È la compassione che fa tornare indietro, anche se si ha ragione. 
È la compassione a dirci di non scegliere come soluzione il giudizio o la condanna. 
È la compassione che ci manda il pensiero di farsi vivi con una persona. 
Il cuore che si lascia guidare dalla compassione guarisce le ferite della vita e lo fa senza nemmeno cercare di essere riconosciuto. 
Non vi pare che anche la nostra vita quotidiana, a cominciare da casa nostra, dai luoghi di lavoro, dai luoghi in cui si sta abbia bisogno di compassione? La compassione è un dono che ci vien dato per nascita, ma che sempre è da rinnovare e da chiedere, secondo le età della vita. A questo proposito mi viene in mente una preghiera in cui Francesco di Assisi chiede al Signore una grazia che somiglia molto alla compassione: «O Signore mio Gesù Cristo, che io senta nel cuore mio, quanto è possibile, quello eccessivo amore, del quale tu, Figliolo di Dio, eri acceso, a sostenere volentieri tanta passione per noi peccatori».

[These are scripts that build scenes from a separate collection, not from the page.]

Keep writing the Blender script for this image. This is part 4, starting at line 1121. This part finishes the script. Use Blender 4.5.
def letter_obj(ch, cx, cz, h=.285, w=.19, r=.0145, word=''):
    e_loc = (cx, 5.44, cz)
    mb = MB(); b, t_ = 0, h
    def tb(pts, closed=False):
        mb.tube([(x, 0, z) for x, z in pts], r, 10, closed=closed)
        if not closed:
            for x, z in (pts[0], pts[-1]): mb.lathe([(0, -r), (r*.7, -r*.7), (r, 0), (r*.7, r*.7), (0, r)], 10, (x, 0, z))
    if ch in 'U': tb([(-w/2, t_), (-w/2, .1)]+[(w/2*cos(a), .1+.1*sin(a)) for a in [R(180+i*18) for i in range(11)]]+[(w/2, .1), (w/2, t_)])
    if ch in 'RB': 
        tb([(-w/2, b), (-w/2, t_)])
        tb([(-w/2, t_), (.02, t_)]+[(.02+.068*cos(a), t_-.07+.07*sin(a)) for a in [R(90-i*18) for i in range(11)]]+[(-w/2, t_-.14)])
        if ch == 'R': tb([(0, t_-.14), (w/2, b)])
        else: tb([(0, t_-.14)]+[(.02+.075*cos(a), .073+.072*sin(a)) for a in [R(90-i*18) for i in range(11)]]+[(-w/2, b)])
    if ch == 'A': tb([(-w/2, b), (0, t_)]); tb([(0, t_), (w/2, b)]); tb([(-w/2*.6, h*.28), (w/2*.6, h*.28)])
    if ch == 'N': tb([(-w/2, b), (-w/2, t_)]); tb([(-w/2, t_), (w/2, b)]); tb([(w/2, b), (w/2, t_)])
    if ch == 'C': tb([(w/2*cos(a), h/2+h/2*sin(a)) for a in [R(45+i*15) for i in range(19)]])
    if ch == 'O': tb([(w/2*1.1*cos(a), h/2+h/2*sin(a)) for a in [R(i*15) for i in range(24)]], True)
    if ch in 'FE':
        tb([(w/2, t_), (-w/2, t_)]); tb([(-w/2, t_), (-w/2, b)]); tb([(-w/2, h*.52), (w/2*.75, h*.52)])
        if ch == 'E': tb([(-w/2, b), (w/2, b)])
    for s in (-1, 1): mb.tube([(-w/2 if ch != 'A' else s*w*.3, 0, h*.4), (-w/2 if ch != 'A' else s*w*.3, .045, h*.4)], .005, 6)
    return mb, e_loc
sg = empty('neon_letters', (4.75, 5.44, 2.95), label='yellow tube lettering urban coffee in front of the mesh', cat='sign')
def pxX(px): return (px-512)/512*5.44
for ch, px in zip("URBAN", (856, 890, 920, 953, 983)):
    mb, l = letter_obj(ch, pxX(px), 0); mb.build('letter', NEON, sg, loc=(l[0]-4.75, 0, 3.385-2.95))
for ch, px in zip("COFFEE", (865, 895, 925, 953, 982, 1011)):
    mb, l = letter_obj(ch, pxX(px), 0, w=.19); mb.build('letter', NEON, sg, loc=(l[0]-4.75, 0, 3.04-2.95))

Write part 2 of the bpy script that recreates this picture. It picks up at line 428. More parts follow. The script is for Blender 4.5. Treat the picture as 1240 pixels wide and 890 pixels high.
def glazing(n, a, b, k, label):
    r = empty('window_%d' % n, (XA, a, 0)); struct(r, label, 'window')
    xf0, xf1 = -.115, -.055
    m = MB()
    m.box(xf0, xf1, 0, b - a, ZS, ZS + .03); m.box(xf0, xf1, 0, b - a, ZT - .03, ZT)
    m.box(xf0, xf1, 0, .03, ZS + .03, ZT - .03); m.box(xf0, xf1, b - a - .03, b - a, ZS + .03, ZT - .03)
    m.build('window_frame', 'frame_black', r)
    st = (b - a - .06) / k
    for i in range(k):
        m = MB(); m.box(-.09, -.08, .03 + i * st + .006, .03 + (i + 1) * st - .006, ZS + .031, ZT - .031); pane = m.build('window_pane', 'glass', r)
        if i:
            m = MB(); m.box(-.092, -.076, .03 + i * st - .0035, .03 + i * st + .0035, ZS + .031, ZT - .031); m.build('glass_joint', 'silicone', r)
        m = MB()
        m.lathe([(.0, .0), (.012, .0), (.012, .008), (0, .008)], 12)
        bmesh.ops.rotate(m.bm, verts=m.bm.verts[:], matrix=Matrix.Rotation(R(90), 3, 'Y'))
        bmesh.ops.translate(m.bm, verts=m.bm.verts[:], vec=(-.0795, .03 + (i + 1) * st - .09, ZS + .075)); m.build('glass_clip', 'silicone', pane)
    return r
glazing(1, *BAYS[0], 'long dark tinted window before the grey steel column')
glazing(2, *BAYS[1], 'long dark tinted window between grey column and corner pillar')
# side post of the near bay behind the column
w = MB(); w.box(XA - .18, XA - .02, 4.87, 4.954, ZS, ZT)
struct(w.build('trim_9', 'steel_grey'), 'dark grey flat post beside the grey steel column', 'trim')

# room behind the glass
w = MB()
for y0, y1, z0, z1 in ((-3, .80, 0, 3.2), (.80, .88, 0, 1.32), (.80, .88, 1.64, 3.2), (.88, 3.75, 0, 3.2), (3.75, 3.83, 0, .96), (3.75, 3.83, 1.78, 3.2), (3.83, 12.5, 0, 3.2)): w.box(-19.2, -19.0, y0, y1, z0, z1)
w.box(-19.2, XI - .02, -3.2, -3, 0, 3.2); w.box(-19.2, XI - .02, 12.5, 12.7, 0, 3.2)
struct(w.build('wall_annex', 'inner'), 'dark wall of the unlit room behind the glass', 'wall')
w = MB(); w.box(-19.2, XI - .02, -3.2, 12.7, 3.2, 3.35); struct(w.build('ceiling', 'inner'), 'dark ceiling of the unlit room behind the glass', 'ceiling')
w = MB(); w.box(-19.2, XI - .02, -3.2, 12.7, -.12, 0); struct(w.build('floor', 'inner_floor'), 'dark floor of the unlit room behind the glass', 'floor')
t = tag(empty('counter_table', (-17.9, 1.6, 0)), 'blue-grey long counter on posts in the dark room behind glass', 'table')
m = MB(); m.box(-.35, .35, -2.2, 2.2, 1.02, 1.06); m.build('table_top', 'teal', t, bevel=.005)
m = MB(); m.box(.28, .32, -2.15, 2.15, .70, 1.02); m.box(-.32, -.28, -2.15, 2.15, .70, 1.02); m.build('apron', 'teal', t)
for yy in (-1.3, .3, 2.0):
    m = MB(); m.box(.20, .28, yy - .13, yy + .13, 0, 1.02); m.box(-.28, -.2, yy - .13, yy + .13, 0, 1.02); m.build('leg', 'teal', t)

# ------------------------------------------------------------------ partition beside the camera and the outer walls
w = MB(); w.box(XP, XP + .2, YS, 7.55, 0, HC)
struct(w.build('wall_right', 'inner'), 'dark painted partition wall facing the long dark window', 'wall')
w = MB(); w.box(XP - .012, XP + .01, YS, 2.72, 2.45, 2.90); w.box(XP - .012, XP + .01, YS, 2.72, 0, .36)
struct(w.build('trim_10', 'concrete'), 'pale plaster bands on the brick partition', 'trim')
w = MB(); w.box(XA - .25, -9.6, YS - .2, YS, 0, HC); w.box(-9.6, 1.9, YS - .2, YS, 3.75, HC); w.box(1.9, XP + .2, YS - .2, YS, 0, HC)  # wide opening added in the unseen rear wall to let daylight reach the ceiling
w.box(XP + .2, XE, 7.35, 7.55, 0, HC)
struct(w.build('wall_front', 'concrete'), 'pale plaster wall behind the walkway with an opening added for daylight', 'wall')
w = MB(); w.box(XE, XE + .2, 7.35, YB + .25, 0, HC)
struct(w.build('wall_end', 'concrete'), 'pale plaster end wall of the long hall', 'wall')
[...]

Propongo un esercizio piccolo, semplice da sembrare quasi banale, ma che tale non è. 
Prima di andare al lavoro, prima di incontrare una persona, prima di tornare a casa chiediamo al Signore, il Compassionevole e il Misericordioso, di darci cuore, occhi e parole di compassione verso chi incontreremo. Se preghiamo per qualcuno, in particolare per qualcuno con cui non si va molto d’accordo, chiediamo di poterlo pensare, considerare, incontrare con compassione e che la persona stessa abbia compassione. 
Ciascuno, lì dov’è e com’è, anche se ritiene di essere una persona che non crede, può provare a cominciare a guardare la realtà e le persone con compassione, a “scendere” dalle sue impressioni e dalle sue idee e a farsi prossimo. Questo guarisce chi è disgraziato, malmenato e in fin di vita, come il malcapitato del vangelo, questo salva il mondo, non altre cose. 

Non aspettiamoci che siano altri a farlo, proviamo noi.